**Work to do**
Write out again, exactly as they appear, the lines from the line with "Recreate this scene" through the line with "COL = scene.collection". Do not include any pictures.

**Data provided**
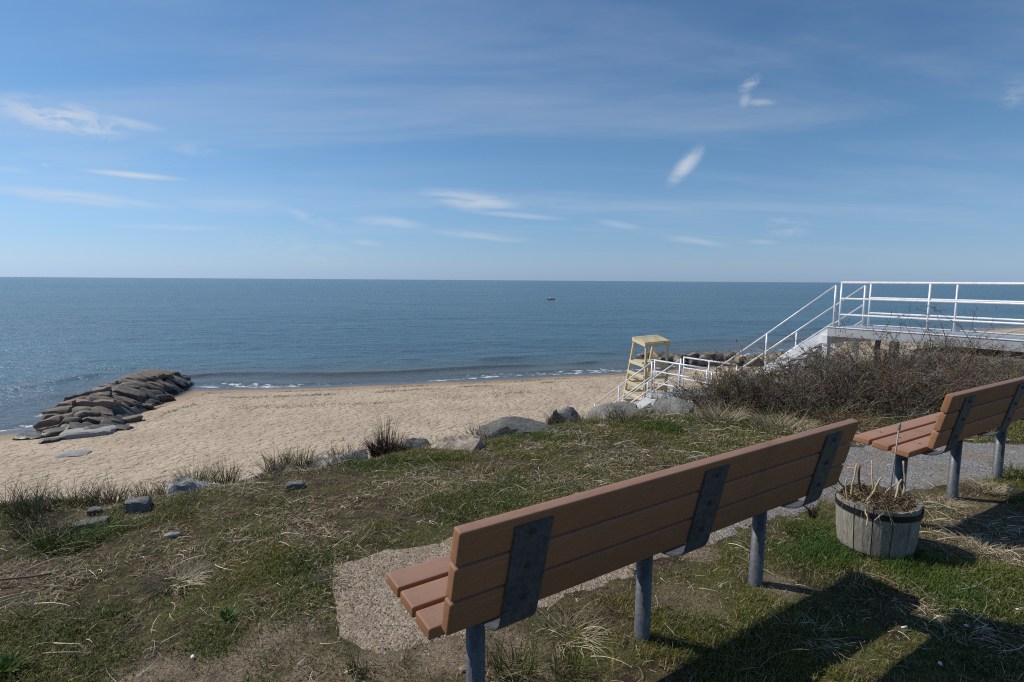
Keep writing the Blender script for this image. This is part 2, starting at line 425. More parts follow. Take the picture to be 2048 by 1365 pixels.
def plain(name, c, rough=0.6, metal=0.0, var=0.25, scale=12, bm_=0.0):
    m, t, b = material(name); p = coords(t)
    n = t.noise(p, scale, 5, 0.65)
    t.put(b.inputs['Base Color'], t.mix(n, tuple(x * (1 - var) for x in c), tuple(min(1, x * (1 + var)) for x in c)))
    b.inputs['Roughness'].default_value = rough; b.inputs['Metallic'].default_value = metal
    if bm_: bump(t, b, n, bm_, 0.004)
    return m

# ------------------------------------------------------------------ terrain functions
SEA_Z = -4.9
EDGE = [(-40, -16), (-14, -2.4), (-5.2, 2.45), (-3.25, 3.68), (-2.5, 3.92), (-1.92, 4.30), (-0.78, 4.98), (0.4, 5.80), (2.1, 6.75), (4.0, 8.1), (6.0, 9.9), (7.6, 11.6), (9.4, 13.2), (13, 15.2), (40, 27), (90, 45)]
SHORE = [(-120, -40), (-45, 8), (-27, 19.6), (-20.6, 22.8), (-19.6, 25.2), (-19.0, 29), (-18.6, 32.3), (-15.1, 32.7), (-9.6, 33.7), (-3.9, 35.4), (2.5, 37.5), (7.5, 39.3), (13.0, 42.0), (17.5, 44.5), (21, 50), (27, 54), (47, 69), (63, 77.5), (75, 83), (140, 115), (400, 230)]
def ground_z(x, y):
    s = sdist(x, y, EDGE)
    base = 0.018 * fbm(x * 0.9, y * 0.9, oct=3, seed=5) + 0.010 * fbm(np.asarray(x) * 4, np.asarray(y) * 4, oct=3, seed=9) - 0.012 * sstep(np.asarray(x, float), 1.5, 3.5) + 0.014
    s2 = s + 0.22 * fbm(x * 1.3, y * 1.3, oct=3, seed=21)
    drop = 0.10 * sstep(s2, 0.55, 0.05) + 0.55 * sstep(s2, 0.12, -0.55) + 3.9 * sstep(s2, -0.35, -1.9)
    rx, ry = np.asarray(x, float) - 7.58, np.asarray(y, float) - 13.35
    tt = rx * -0.5496 + ry * 0.8354; nn = rx * 0.8354 + ry * 0.5496
    bank = 0.26 * sstep(nn, 0.25, 1.25) * sstep(tt, -1.7, -2.9) * (1 - sstep(nn, 2.2, 4.5))
    return base - drop + bank
def beach_z(x, y, detail=True):
    d = sdist(x, y, SHORE) + 0.5 * fbm(np.asarray(x) * 0.12, np.asarray(y) * 0.12, oct=2, seed=3)
    z = np.where(d > 0, 0.075 * np.minimum(d, 4) + 0.032 * np.maximum(np.minimum(d, 26) - 4, 0), 0.07 * np.maximum(d, -60))
    z = SEA_Z + z
    if detail:
        dry = sstep(d, 2.2, 5.0)
        xr, yr = x * 0.93 + y * 0.37, -x * 0.37 + y * 0.93
        n = fbm(xr * 2.0, yr * 2.6, oct=2, seed=31); n2 = fbm(xr * 4.1, yr * 5.0, oct=2, seed=41)
        z = z + dry * (0.6 + 0.5 * fbm(x * 0.22, y * 0.3, oct=2, seed=57)) * (0.055 * np.minimum(n, 0.12) + 0.036 * np.minimum(n2, 0.1)) + 0.03 * fbm(x * 0.35, y * 0.35, oct=2, seed=51) * dry
    return z
def ground_z1(x, y): return np.ravel(ground_z(np.atleast_1d(x), np.atleast_1d(y)))[0]
def beach_z1(x, y, d=False): return np.ravel(beach_z(np.atleast_1d(x), np.atleast_1d(y), d))[0]
# ------------------------------------------------------------------ the setting
def m_soil():
    m, t, b = material('lawn_soil_and_moss'); p = wpos(t)
    n1 = t.noise(p, 1.4, 5, 0.6, 0.3); n2 = t.noise(p, 9, 6, 0.7); n3 = t.noise(p, 90, 4, 0.7)
    bare = t.add('ShaderNodeAttribute', dict(attribute_name='bare')).outputs['Fac']
    base = t.mix(t.mr(n2, 0.35, 0.65), (0.040, 0.030, 0.018), (0.12, 0.088, 0.054))
    moss = t.math('MULTIPLY', t.mr(t.math('ADD', t.math('MULTIPLY', n1, 0.6), t.math('MULTIPLY', n2, 0.4)), 0.44, 0.58), t.math('SUBTRACT', 1.0, bare))
    base = t.mix(t.math('MULTIPLY', moss, 0.8), base, t.mix(n3, (0.040, 0.052, 0.010), (0.125, 0.130, 0.032)))
    base = t.mix(t.math('MULTIPLY', bare, t.mr(n2, 0.3, 0.6, 0.45, 1.0)), base, t.mix(n3, (0.17, 0.125, 0.085), (0.33, 0.255, 0.185)))
    n4 = t.noise(p, 260, 3, 0.75)
    base = t.mix(1.0, base, t.ramp(n3, [(0.25, (0.55,) * 3), (0.75, (1.35,) * 3)]), 'MULTIPLY')
    base = t.mix(1.0, base, t.ramp(n4, [(0.3, (0.45,) * 3), (0.7, (1.6,) * 3)]), 'MULTIPLY')
    t.put(b.inputs['Base Color'], base); b.inputs['Roughness'].default_value = 0.95; b.inputs['Specular IOR Level'].default_value = 0.15
    bump(t, b, t.math('ADD', n2, t.math('MULTIPLY', n3, 0.4)), 0.9, 0.03)
    return m
BARE_SPOTS = [G(560, 1300), G(480, 1340), G(620, 1365), G(700, 1390), G(400, 1380), G(1010, 1290), G(960, 1330), G(900, 1320), G(1560, 1180), G(1680, 1000), G(1400, 1110), G(300, 1390), G(1960, 735), G(2040, 760)]
BARE_R = [.26, .2, .25, .3, .22, .16, .2, .22, .12, .18, .14, .25, 1.4, 1.6]
def bare_f(x, y):
    r = np.zeros(np.shape(x)); nb_ = fbm(x * 5, y * 5, oct=3, seed=77)
    for c, rr in zip(BARE_SPOTS, BARE_R):
        r = np.maximum(r, 1 - sstep(np.hypot(x - c[0], y - c[1]) + 0.35 * rr * nb_, rr * 0.25, rr * 0.95))
    far = sstep(x + 0 * y, 6.2, 7.4) * sstep(y + 0 * x, 6.5, 8)
    nz = 0.9 * sstep(fbm(x * 1.7, y * 1.7, oct=4, seed=91), 0.22, 0.42)
    return np.maximum(np.maximum(r * 0.85, far), nz * 0.4)
xs = spaced(-4.2, 4.6, 0.045, -60, 70); ys = spaced(0.7, 7.4, 0.045, -60, 34)
lawn = obj('ground', grid_mesh('ground', xs, ys, ground_z, keep=lambda x, y: sdist(x, y, EDGE) > -3.0, floats={'bare': bare_f}), m_soil())
tag(lawn, 'mossy brown turf bank top above the beach', kind='structure')

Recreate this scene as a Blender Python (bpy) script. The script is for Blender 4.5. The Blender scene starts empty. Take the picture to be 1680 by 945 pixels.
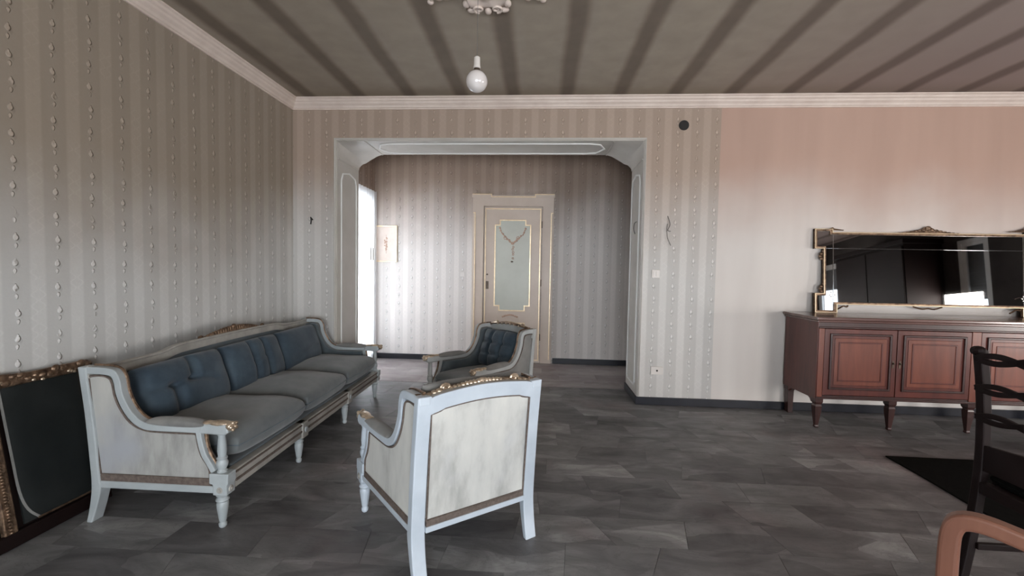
import bpy, bmesh, math, random
from mathutils import Vector, Matrix
random.seed(7)
PI = math.pi
scene = bpy.context.scene
COL = scene.collection

# ------------------------------------------------------------------ camera
F, YAW, PITCH, ROLL = 706.5, -0.0622, -0.0427, 0.0183
cd = bpy.data.cameras.new('camera'); co = bpy.data.objects.new('camera', cd); COL.objects.link(co)
cd.sensor_width = 36.0; cd.lens = 36.0 * F / 1680.0; cd.clip_start = 0.05
fw = Vector((math.sin(YAW)*math.cos(PITCH), math.cos(YAW)*math.cos(PITCH), math.sin(PITCH)))
r0 = Vector((math.cos(YAW), -math.sin(YAW), 0)); u0 = r0.cross(fw)
rr = math.cos(ROLL)*r0 + math.sin(ROLL)*u0; uu = -math.sin(ROLL)*r0 + math.cos(ROLL)*u0
m4 = Matrix(((rr.x, uu.x, -fw.x, 0), (rr.y, uu.y, -fw.y, 0), (rr.z, uu.z, -fw.z, 1.25), (0, 0, 0, 1)))
co.matrix_world = m4
scene.camera = co

# ------------------------------------------------------------------ world, lights, exposure
scene.view_settings.view_transform = 'Standard'; scene.view_settings.look = 'None'
scene.view_settings.gamma = 1.0; scene.view_settings.use_curve_mapping = False
scene.view_settings.exposure = 0.78
w = bpy.data.worlds.new('overcast_sky'); scene.world = w; w.use_nodes = True
bg = w.node_tree.nodes['Background']; bg.inputs[0].default_value = (0.86, 0.93, 1.0, 1); bg.inputs[1].default_value = 4.0

def area(name, loc, rot, sx, sy, power, col):
    l = bpy.data.lights.new(name, 'AREA'); l.shape = 'RECTANGLE'; l.size = sx; l.size_y = sy
    l.energy = power; l.color = col
    o = bpy.data.objects.new(name, l); o.location = loc; o.rotation_euler = rot; COL.objects.link(o)
    return o
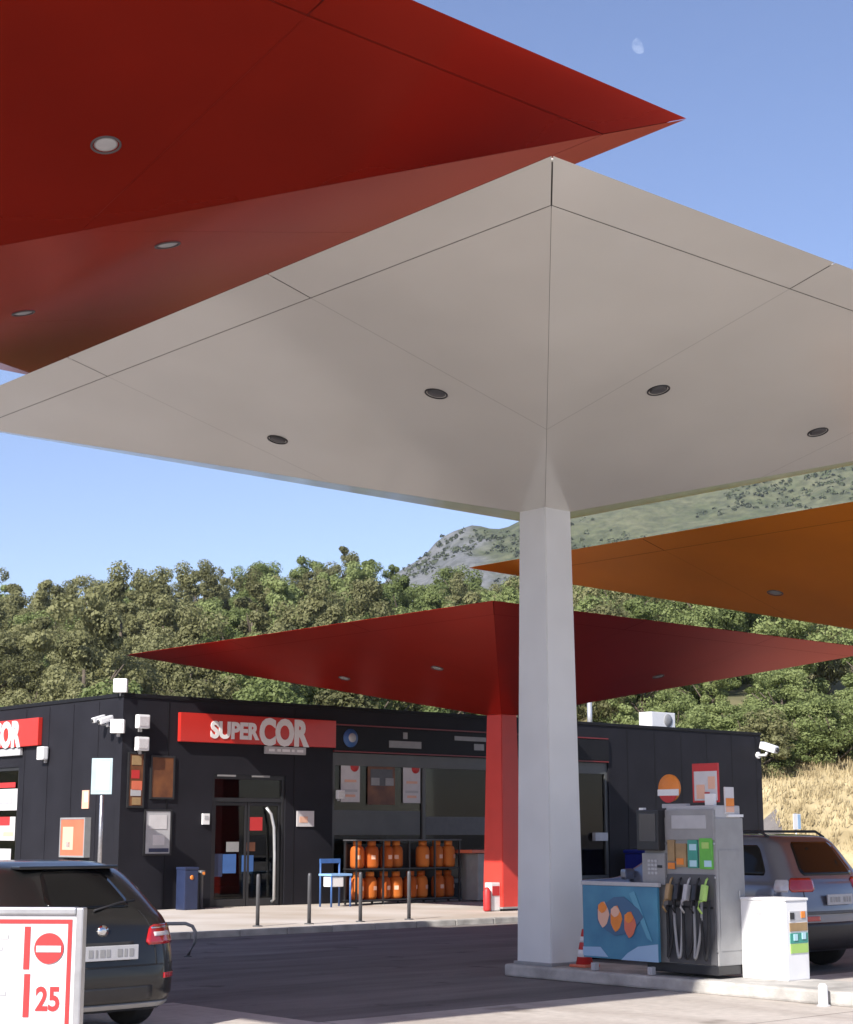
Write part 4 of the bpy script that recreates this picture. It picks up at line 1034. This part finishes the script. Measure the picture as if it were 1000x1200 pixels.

**Written solution**
Recreate this scene as a Blender Python (bpy) script. The script is for Blender 4.5. The Blender scene starts empty. Take the picture to be 1680 by 945 pixels.
import bpy, bmesh, math, random
from mathutils import Vector, Matrix
random.seed(7)
PI = math.pi
scene = bpy.context.scene
COL = scene.collection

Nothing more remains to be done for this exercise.